Лето 1957 года мы провели в Энгадинской долине в Швейцарии в местечке Силс — Мария, рядом с домом, где Ницше провел много времени в последние годы жизни.
Объявления, расклеенные по всей деревне, гласили: «Дом Ницше продается». Лето я использовал, чтобы описать мое путешествие в Советский Союз, но так и не довел это дело до конца.
Профессорство
Мы возвратились в Кембридж в сентябре 1957 года, но никакого решения о вакансии Гарвардский университет так и не принял. Мое назначение на должность лектора на отделении истории и литературы, а также научного сотрудника в Центре русских исследований на один академический год было оформлено только в октябре. Тем не менее ситуация на факультете близилась к развязке. Карповичу оставался только один год до семидесятилетия, и по законам того времени в этом возрасте он был обязан выйти на пенсию. (В ноябре 1959 года он умер от рака.) Кроме того, Малиа четвертый год был в должности доцента. Это означало, что он должен был или получить повышение, или покинуть Гарвард. Я не был посвящен в обсуждения, происходившие на факультете осенью 1957 года. Но 3 декабря того же года меня вызвали в кабинет председателя факультета Майрона Гилмора, и он сообщил мне, что «после продолжительного и внимательного рассмотрения» вопроса факультет прошлым вечером решил рекомендовать мою кандидатуру на должность адъюнкт- профессора по российской истории, что означало штатную должность. Как записано в моем дневнике, «от этой новости я чуть не подскочил на месте».
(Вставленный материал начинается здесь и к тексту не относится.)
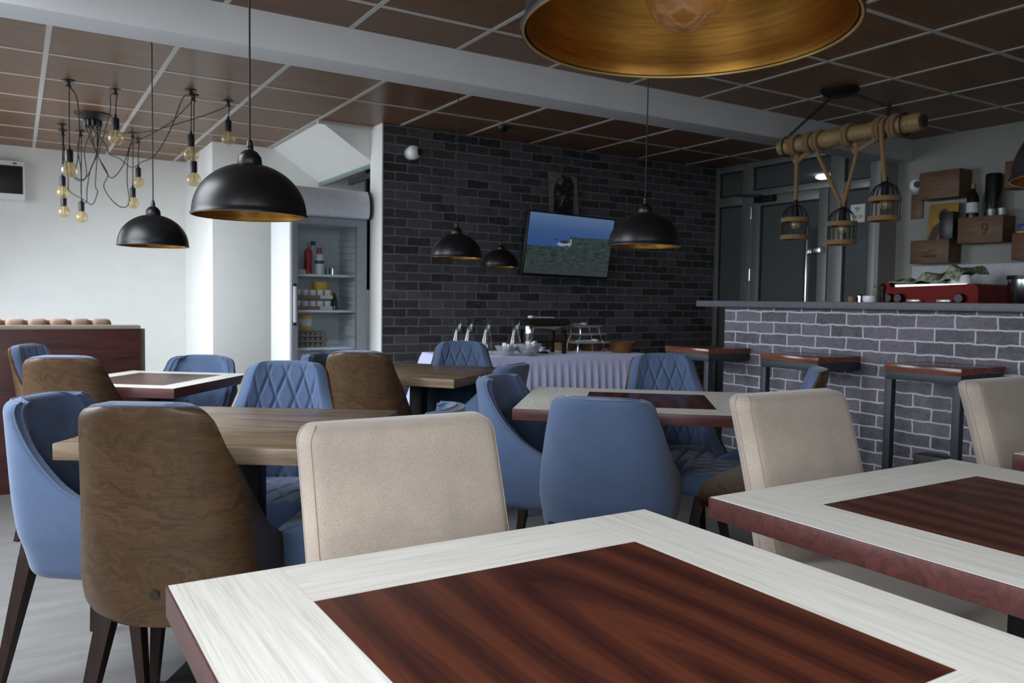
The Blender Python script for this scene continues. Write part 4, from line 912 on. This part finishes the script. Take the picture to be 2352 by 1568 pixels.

Эта должность была официально предложена мне в апреле 1958 года деканом факультета искусств и гуманитарных наук Мак — Джорджем Банди, который был всего на три года старше меня. Я принял предложение без колебаний, не задавая вопросов и не ставя условий. Моя зарплата в 1958–1959 учебном году составляла 8 ООО долларов.
В романе «Анна Каренина» Толстой описывает беспокойство Вронского, после того как он завоевал сердце Анны и она ушла ради него от мужа. Он объясняет это чувство тем, что Вронский совершил «вечную ошибку, которую делают люди, представляя себе счастье осуществлением желания». Быть может, это наблюдение и верно в каком — то общем смысле, но оно совершенно не подходило ко мне. Я представлял себе счастье как возможность до конца своей жизни спокойно заниматься наукой. Как только эта возможность была предоставлена мне судьбой, я испытывал беспрерывное состояние счастья.
Преимущества профессорства в крупном университете не очень хорошо известны. На самом деле они уникальны. Во — первых, это гарантия — вплоть до обязательного ухода на пенсию, в то время в возрасте семидесяти лет. В наши дни обязательный выход на пенсию отменен, потому что это считается «возрастной дискриминацией», и профессор имеет право преподавать так долго, как пожелает, даже будучи глубоким и дряхлым стариком. Во- вторых, рабочая нагрузка, по крайней мере в крупных исследовательских организациях, небольшая. В Гарварде мы должны были читать два курса в семестр, но это правило так и не было зафиксировано официально и многие профессора читали меньше этого минимума. В-третьих, академический год довольно короток. В Гарварде у нас было два семестра по двенадцать недель каждый, что на практике означало всего двадцать четыре рабочих недели в году, притом что лекции занимали не более пяти часов в неделю. В-четвертых, мы имели право брать академический отпуск без содержания раз в четыре года, а раз в семь лет имели право на целый семестр оплачиваемого академического отпуска. Для такого человека, как я, который всегда использовал возможность взять академический отпуск, преподавание сводилось к 120 часам лекционных занятий в год в течение трех лет, за чем следовал очередной академический отпуск. И наконец, нагрузка облегчалась еще и тем, что, если лекционный курс слушало более тридцати студентов, а именно так и было в большинстве моих курсов, факультет выделял нам из числа ассистентов аспирантов для просмотра и оценки письменных экзаменационных работ.
Конечно, профессорские обязанности не ограничивались только лекциями. Мы руководили работой аспирантов и принимали участие в заседаниях университетских и факультетских комитетов. Однако в целом уверенность в завтрашнем дне в сочетании с частыми очередными и академическими отпусками предоставляли завидную возможность заниматься научной работой и другой деятельностью в сфере индивидуальных интересов. Штатный профессор пользовался полным доверием в своей области. Считалось само собой разумеющимся, что он знал лучше других, как построить преподавание данной дисциплины: он преподавал то, что считал нужным, и когда считал нужным.